Image by Gerd Altmann from Pixabay
Black holes for so long, have been a very mysterious and intimidating force of nature. The physics of a black hole are still being studied and debated amongst Astronomers and Physicists. There is one of the little-known forces of nature at the center of the Perseus Galaxy Cluster. In early May this year NASA released sounds from this black hole. Sound’s that were captured through data sonification, which is the translation of astronomical data into sounds.
It’s important to understand data sonification when you listen to this black hole. Sonification is when data is turned into audio. In this case it was electromagnetic data that was captured from this black hole. It may sound strange talking about sound waves in space since it is a vacuum. That is why data sonification can be a useful and fun tool for astronomers. The data was captured then NASA had to then resynthesize the data into the range of human hearing. The pitch that the original data was too low for humans to hear. It had to be scaled upward by 57 to 58 octaves for humans to hear it. That is 144 quadrillion and 288 quadrillion times higher than their original frequency.

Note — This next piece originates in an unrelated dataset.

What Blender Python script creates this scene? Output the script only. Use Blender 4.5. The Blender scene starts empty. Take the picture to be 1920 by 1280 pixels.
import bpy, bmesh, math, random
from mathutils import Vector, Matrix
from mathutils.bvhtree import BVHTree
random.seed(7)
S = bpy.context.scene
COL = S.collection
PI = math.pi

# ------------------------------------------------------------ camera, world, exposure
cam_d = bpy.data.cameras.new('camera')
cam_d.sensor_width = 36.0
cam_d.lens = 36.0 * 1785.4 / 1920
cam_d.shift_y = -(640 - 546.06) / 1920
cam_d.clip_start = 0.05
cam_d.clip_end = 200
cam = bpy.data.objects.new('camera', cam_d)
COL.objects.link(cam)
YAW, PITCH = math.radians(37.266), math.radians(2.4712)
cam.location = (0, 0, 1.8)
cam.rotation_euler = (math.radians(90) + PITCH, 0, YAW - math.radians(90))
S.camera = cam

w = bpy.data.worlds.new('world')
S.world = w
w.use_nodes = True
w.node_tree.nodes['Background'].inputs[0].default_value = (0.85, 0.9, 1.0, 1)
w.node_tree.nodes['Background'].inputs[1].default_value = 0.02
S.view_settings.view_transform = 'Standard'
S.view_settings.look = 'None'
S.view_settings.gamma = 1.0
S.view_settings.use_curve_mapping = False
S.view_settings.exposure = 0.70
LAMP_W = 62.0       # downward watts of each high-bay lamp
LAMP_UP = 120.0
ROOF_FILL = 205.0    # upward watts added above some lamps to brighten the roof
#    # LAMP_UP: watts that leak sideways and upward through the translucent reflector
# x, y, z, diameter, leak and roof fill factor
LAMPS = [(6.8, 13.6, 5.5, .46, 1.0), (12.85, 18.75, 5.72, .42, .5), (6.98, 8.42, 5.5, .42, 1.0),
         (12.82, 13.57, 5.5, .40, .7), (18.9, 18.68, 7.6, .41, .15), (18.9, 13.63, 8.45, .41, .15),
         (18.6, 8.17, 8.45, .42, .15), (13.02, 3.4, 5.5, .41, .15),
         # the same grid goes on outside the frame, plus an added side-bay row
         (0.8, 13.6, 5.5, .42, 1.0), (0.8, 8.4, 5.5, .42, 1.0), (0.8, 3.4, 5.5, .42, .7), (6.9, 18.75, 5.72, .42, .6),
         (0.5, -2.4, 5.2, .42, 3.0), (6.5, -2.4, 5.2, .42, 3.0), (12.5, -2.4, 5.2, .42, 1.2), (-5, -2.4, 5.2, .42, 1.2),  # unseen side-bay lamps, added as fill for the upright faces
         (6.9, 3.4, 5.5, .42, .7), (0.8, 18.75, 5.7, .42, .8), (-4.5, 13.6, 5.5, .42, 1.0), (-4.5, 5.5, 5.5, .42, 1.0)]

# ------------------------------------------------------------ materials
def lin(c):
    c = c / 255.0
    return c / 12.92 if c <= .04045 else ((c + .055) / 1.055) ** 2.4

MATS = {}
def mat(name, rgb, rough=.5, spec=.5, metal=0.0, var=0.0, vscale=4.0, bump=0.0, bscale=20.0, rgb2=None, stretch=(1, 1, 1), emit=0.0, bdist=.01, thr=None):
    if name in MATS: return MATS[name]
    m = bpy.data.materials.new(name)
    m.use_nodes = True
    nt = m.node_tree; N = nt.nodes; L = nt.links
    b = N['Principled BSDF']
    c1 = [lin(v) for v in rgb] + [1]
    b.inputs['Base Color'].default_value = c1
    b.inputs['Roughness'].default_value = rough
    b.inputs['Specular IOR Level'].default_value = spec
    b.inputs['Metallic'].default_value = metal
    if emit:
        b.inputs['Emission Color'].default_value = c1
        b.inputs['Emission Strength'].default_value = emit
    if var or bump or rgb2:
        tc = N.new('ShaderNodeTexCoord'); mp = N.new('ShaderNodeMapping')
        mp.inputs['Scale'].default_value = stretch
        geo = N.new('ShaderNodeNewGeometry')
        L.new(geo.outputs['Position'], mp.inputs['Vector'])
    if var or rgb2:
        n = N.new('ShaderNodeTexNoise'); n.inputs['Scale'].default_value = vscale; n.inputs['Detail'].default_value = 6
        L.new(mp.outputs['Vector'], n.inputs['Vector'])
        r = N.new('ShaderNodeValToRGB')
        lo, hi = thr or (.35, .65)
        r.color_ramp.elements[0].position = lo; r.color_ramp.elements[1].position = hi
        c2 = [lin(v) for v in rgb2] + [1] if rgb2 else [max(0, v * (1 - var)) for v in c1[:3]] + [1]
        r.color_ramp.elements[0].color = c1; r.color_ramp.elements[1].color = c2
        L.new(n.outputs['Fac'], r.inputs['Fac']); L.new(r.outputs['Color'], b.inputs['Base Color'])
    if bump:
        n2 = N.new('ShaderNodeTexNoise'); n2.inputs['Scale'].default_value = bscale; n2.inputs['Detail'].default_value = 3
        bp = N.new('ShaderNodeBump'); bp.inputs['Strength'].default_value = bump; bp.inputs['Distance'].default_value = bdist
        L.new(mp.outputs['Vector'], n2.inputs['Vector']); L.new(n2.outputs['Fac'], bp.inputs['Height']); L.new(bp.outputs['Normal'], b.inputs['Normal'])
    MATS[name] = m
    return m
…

The elliptical galaxy M87 has a black at the center of it. This was another black hole that NASA has recently released sounds for. According to an article published on NASA’s website, X-rays from Chandra, optical light from NASA’s Hubble Space Telescope and radio waves from the Atacama Large Millimeter Array in Chile. There is not any singular type of data that can be used for sonification as shown by the M87 sounds. Being able to be creative with something like the data of a black hole millions of light years away is sure to excite any astronomer or anyone else interested in space.
Tad Thurston is a professor of Astronomy and Physics at OCCC had plenty to say about data sonification. Thurston had something interesting to say about sonification, “It is a sound but if you stick your head in there you are not actually going to hear anything. It is way too thin to conduct any real sound, so it is just processed.” Astronomers have been able to add various instruments such as a guitar string to allow people to perceive space through sound. Anyone that may be interested in learning about data sonification should look up computer programming.
While that may sound surprising, remember that the sounds are produced from data found in space. Not the sounds of space itself, due to it being a vacuum. Tad Thurston mentioned, “If you are learning a programming language, you can take an image and you learn what that mapping is. With a programming language you could go in and investigate every pixel of that image.” There are a few different routes a person could take if they were interested in data sonification or space in general. Some of them may be something you are interested in.